Etappe 2: Bourg d’Oisans-Lathuile 160 km 4200 hoogtemeters

 

De laatste keer was in 2005. In de Vogezen. Aan de voet van de Grand Ballon. Daarna had ik mezelf plechtig beloofd het nóóit meer te doen. Ten eerste ligt een luchtbed voor geen meter. Alsof je op een trampoline slaapt terwijl de broertjes Villafuerte links en rechts hun vrije oefening doen. Ten tweede is het vreselijk om midden in de nacht te moeten plassen en je kunt de rits van je tent niet vinden. Ten derde… ach ik kan wel honderd redenen opnoemen waarom kamperen afzien is. Maar we hebben het nu eenmaal zo afgesproken en dus lig ik na de zware eerste etappe ongeveer 7 uur te worstelen met mijn mummieslaapzak, die ik in december als kerstpakket van mijn baas had gekregen. ‘Lekker geslapen?’, vraagt Mark. ‘Ja heerlijk’, zeg ik ‘Zeker een vol uur.’

Ik sta Mark te woord in het pikkedonker. Het is zes uur, ik heb net mijn verkeerde been door de rits gestoken en even later die andere, in een seconde zijn mijn voeten drijfnat van het natte gras, met wallen onder mijn ogen mag ik een bordje en een mesje pakken bij onze begeleidster Anouck, die doodleuk zegt: ‘Ga maar snel ontbijten, de rij is nog niet zo lang.’ Rij? Moet ik in de rij staan? Jawel, er staan zeker 30 mensen voor me te wachten op yoghurt met cruesli. En de andere rij, die van het brood, is nog langer. Ik mag niet zeuren van vriend Ronald, hij vindt dat ik leed als een koning moet dragen, maar als ik daar zo sta, in een rij met twee natte voeten, een joggingsbroek met een vlek op een plek die op z’n minst vragen oproept, tussen allemaal gapende en stinkende mensen om me heen, en dat alles voor een bordje yoghurt met cruesli, dan denk ik toch echt even: is dit nou echt wat ik wil?
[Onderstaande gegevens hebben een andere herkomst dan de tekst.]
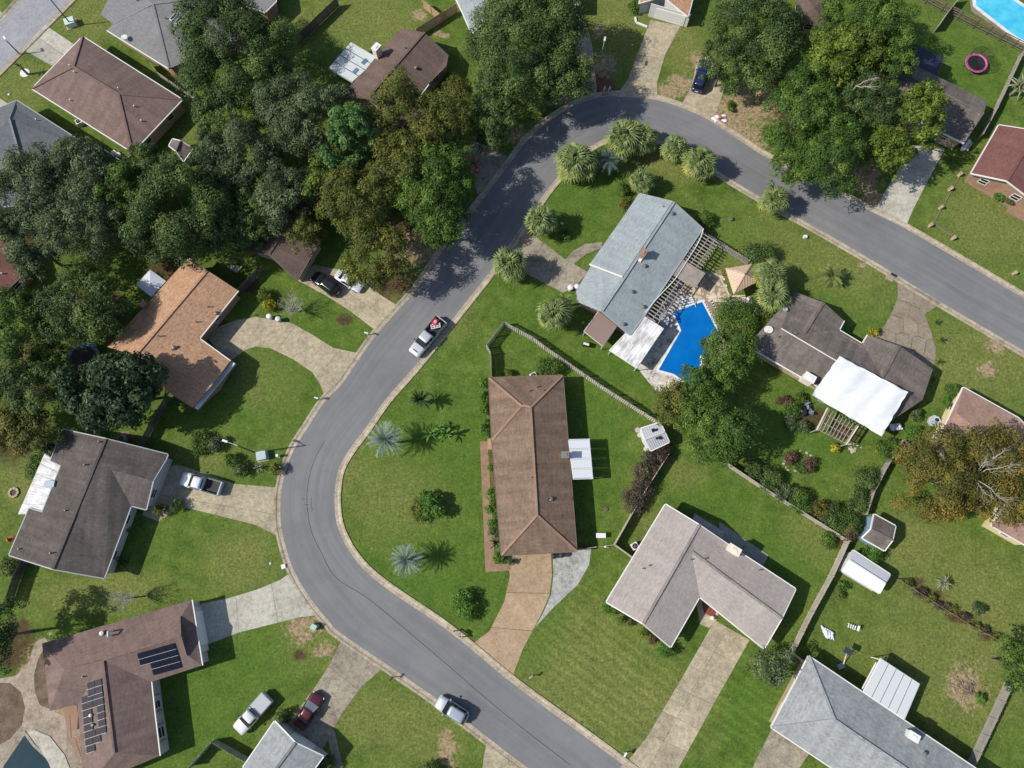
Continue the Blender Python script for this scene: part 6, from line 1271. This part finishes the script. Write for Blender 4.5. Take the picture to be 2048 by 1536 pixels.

Laten we maar gaan fietsen. Vandaag: de koninginnerit. We doen de Croix de Fer (2067 meter), een stukje Glandon, de majestueuze Col de Madeleine en als toetje de Col de Tamié: een onbeduidend heuveltje van de tweede categorie. Die Crox de Fer, die gaat nog wel. Pittig, zeker, lang, absoluut, maar ik ga er redelijk tegenop. Maar dan de Madeleine. Ik heb via twitter bij het thuisfront al aangekondigd dat ik de Madeleine ga beklimmen. Een van mijn vrienden, befaamd humorist, bericht terug: ‘Ik heb Madeleine ook een keer beklommen…’ Nou goed, om kort te gaan, dat ding, die Madeleine, duurt 24,5 kilometer lang en na 3,4 kilometer ben ik er klaar mee. Pap in de benen, hitte in de lucht, een geselende zon, geen moraal, en dan toch doorharken. Hoe dat voelt, geachte niet-wielrenner? Welnu, stelt u zich eens voor, u ligt lekker in bed, ik kom u wekken, buiten giert de regen tegen de ramen, en ik beveel meteen uit bed te komen, in uw blote kont naar buiten te gaan en vijf kilometer verderop een brood te halen. Daar heeft u geen zin in. Nee, u heeft daar helemaal geen zin in. En toch moet u. En u heeft het koud, en u wordt nat, en er rijden mensen links en rechts van u in droge, verwarmde auto’s. En die lachen u uit. Nou, zo ongeveer voel ik me ruim twee uur op de Madeleine. Maar ik kom boven. Yes. Nog een lange afdaling, dan dat heuveltje en dan zit de koninginnenrit er ook op. Wel, dat heuveltje blijkt een nachtmerrie. Gelukkig is Pieter zo goed zich af te laten zakken en mij op sleeptouw te nemen. En ik maar harken. Als een slak die een egel de berg op moet trekken. 5,7 geeft mijn kilometerteller aan. Pieter voor me slingert wat, kijkt wat om, hangt een beetje naar links en dan naar rechts, spreekt me bemoedigend toe en ik denk: nog even en hij doet uit verveling een handstandje op z’n stuur…

Uiteindelijk bereik ik de top. En dalen we af naar de camping. ‘Jongens, even één ding’, zeg ik tegen mijn teammaten. ‘Ik ben heel blij dat we een snelle en een rustige groep hebben. En morgen rijd ik met de rustige groep.’